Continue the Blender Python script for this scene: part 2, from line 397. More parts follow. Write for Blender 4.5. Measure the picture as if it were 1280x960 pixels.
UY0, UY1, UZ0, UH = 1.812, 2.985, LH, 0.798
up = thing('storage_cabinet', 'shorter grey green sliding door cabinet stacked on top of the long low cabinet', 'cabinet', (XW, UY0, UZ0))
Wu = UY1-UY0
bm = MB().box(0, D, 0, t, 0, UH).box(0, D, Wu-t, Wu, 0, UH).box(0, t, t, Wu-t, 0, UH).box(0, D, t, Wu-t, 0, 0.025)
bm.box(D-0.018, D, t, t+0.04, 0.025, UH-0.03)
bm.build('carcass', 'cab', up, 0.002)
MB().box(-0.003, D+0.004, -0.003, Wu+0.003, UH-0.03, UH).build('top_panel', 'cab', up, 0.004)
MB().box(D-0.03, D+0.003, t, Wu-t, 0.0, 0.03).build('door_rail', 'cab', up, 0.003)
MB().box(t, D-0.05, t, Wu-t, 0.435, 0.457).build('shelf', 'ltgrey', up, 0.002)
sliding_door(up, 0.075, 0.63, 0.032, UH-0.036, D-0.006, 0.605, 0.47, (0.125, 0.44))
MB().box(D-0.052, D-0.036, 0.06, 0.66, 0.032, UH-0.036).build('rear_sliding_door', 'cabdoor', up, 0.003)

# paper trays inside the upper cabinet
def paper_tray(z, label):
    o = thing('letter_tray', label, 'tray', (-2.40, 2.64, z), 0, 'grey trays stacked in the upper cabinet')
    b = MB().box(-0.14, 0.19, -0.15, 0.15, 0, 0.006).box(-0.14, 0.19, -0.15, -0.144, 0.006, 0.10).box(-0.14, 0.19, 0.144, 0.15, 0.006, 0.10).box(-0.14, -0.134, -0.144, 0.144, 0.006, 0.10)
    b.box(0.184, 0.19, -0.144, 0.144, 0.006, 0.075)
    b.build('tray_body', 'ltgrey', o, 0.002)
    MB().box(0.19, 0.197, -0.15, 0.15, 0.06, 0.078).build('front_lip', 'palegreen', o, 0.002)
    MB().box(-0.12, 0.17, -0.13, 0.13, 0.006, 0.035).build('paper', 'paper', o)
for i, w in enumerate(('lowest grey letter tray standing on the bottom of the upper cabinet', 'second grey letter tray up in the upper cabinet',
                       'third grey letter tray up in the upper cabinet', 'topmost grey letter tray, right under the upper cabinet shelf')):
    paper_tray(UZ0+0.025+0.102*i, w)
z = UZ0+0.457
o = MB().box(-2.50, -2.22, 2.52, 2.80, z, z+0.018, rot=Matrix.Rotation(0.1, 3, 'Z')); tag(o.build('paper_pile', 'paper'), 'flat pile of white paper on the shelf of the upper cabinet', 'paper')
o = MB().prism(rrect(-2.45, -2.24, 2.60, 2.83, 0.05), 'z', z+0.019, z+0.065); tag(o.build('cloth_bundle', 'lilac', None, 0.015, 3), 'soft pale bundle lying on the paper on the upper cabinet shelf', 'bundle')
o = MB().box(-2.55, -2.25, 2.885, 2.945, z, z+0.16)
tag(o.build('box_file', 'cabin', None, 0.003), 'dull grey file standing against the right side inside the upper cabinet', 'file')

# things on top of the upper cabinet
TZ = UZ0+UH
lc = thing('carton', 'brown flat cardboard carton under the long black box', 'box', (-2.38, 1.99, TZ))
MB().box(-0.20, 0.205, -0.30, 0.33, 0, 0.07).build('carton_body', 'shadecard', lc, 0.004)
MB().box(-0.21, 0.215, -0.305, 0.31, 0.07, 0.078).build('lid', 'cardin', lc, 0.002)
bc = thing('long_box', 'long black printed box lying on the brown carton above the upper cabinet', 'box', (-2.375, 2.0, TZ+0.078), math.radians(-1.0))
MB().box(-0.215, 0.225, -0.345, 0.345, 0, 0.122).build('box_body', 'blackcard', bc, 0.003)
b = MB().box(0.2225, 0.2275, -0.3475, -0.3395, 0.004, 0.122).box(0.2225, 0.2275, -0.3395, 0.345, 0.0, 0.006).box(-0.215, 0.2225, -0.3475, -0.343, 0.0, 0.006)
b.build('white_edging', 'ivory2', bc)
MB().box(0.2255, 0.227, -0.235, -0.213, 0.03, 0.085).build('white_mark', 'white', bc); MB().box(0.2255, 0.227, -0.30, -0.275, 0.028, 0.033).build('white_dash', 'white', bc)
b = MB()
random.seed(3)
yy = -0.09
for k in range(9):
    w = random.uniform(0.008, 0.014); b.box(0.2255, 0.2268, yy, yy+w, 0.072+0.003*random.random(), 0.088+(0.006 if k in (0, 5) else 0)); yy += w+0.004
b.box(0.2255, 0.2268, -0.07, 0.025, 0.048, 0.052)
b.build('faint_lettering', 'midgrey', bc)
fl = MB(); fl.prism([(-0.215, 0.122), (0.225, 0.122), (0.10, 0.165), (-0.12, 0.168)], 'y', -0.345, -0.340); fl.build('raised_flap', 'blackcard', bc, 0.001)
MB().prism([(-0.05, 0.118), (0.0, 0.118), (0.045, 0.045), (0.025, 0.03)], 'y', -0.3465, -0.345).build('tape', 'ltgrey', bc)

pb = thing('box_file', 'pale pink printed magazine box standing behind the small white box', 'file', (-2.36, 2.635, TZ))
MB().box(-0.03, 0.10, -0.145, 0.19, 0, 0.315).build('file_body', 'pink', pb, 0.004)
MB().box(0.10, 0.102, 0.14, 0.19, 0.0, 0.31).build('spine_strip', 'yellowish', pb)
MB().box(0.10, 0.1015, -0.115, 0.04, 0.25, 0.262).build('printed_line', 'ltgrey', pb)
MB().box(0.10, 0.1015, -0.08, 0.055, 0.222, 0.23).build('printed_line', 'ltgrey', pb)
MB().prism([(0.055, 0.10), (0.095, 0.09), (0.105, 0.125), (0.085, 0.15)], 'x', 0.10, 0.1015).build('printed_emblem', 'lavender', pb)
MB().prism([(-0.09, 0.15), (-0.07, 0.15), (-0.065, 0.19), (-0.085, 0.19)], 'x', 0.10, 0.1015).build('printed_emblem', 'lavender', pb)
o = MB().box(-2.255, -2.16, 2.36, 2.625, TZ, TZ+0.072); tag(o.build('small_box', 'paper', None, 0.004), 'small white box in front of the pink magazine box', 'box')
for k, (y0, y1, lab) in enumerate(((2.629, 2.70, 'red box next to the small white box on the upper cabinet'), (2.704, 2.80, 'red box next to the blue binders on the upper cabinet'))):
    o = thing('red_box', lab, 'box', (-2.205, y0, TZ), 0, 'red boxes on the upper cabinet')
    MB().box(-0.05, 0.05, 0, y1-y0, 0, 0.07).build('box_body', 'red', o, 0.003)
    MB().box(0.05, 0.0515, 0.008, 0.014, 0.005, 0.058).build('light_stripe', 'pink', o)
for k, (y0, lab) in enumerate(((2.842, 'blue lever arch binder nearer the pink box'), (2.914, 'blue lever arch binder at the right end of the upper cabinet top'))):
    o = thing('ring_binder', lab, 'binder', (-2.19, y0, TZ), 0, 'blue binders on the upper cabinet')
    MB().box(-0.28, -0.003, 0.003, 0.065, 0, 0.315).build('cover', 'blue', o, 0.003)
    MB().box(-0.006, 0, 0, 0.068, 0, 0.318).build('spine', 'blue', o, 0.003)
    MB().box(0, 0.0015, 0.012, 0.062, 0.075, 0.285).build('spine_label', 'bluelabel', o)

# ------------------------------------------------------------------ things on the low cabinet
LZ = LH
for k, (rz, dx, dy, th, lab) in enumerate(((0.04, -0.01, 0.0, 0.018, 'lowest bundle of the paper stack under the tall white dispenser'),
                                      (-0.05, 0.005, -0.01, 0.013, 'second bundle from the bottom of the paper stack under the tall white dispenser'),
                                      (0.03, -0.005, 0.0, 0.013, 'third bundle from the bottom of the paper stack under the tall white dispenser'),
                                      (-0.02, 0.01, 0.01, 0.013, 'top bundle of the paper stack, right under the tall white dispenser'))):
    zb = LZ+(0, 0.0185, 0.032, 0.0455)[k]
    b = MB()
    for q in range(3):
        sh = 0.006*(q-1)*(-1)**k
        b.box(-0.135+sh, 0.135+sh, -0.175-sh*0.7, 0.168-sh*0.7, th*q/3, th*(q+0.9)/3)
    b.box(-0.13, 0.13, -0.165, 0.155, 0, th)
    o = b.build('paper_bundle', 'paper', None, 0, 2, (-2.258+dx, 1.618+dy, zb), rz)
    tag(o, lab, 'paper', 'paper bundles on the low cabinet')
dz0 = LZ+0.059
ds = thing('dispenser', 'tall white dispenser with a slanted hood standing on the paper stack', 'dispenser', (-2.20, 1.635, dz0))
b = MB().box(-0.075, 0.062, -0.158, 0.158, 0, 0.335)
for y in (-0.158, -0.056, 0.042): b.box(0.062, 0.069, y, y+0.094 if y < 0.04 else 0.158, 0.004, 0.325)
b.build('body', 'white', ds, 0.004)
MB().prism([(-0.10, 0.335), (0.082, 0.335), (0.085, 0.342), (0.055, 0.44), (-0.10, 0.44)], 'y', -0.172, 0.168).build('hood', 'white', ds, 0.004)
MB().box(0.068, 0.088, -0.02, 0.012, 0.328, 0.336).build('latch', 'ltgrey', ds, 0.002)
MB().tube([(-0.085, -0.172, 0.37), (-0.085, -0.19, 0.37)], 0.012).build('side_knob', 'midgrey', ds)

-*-

Please give an exact restatement of only the lines from the beginning of the material above to the line with "UH-0.036).build('rear_sliding_door', 'cabdoor', up, 0.003)", inclusive.

Continue the Blender Python script for this scene: part 2, from line 397. More parts follow. Write for Blender 4.5. Measure the picture as if it were 1280x960 pixels.
UY0, UY1, UZ0, UH = 1.812, 2.985, LH, 0.798
up = thing('storage_cabinet', 'shorter grey green sliding door cabinet stacked on top of the long low cabinet', 'cabinet', (XW, UY0, UZ0))
Wu = UY1-UY0
bm = MB().box(0, D, 0, t, 0, UH).box(0, D, Wu-t, Wu, 0, UH).box(0, t, t, Wu-t, 0, UH).box(0, D, t, Wu-t, 0, 0.025)
bm.box(D-0.018, D, t, t+0.04, 0.025, UH-0.03)
bm.build('carcass', 'cab', up, 0.002)
MB().box(-0.003, D+0.004, -0.003, Wu+0.003, UH-0.03, UH).build('top_panel', 'cab', up, 0.004)
MB().box(D-0.03, D+0.003, t, Wu-t, 0.0, 0.03).build('door_rail', 'cab', up, 0.003)
MB().box(t, D-0.05, t, Wu-t, 0.435, 0.457).build('shelf', 'ltgrey', up, 0.002)
sliding_door(up, 0.075, 0.63, 0.032, UH-0.036, D-0.006, 0.605, 0.47, (0.125, 0.44))
MB().box(D-0.052, D-0.036, 0.06, 0.66, 0.032, UH-0.036).build('rear_sliding_door', 'cabdoor', up, 0.003)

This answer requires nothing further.